The clear legal right not to be unlawfully detained could not extinguished by the need for finality in litigation and for legal certainty.

Lord Kerr held that Draga was wrongly decided. Further, in as much as the Court of Appeal’s decision in Ullah v Secretary of State for the Home Department [1995] Imm AR 166) suggested that there was a stand alone power to detain where notice of an intention to deport had been served, Ullah  too was also wrongly decided:

Absent a lawful basis for the making of a deportation order, it is not possible to breathe legal life into the decision to detain.


The Supreme Court’s judgment is an important reminder of the centrality of its earlier decision in Lumba to issues surrounding unlawful detention, and an emphatic statement of the importance of the detention being legally justified and based on lawful decision making.
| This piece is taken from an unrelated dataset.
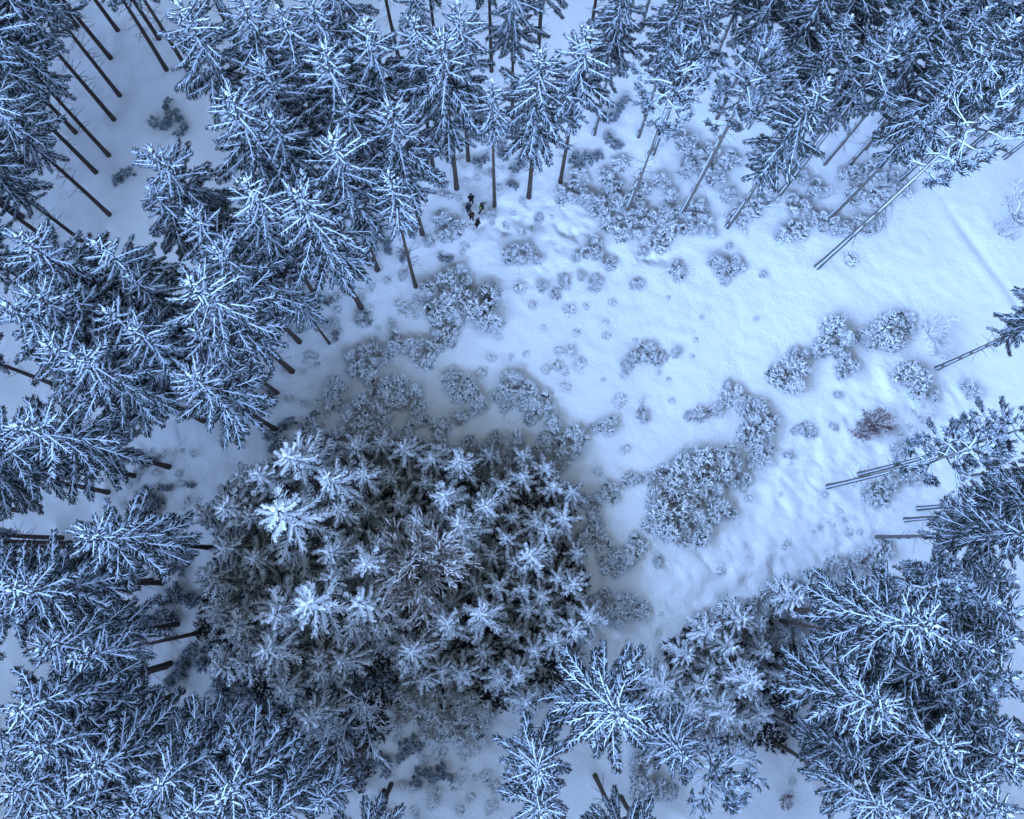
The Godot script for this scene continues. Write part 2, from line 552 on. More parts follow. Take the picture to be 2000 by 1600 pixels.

There is clearly a significant risk of an increased number of successful claims for unlawful detention being brought on the basis that the original decision to deport was unlawful. What remains to be seen is the extent to which there will be a restraint on any compensation payable through the operation of the other limb of Lumba: namely that only nominal damages will be payable if it can be shown that the detention would have been lawfully detained in any event if the (deportation) decision had itself been reached lawfully.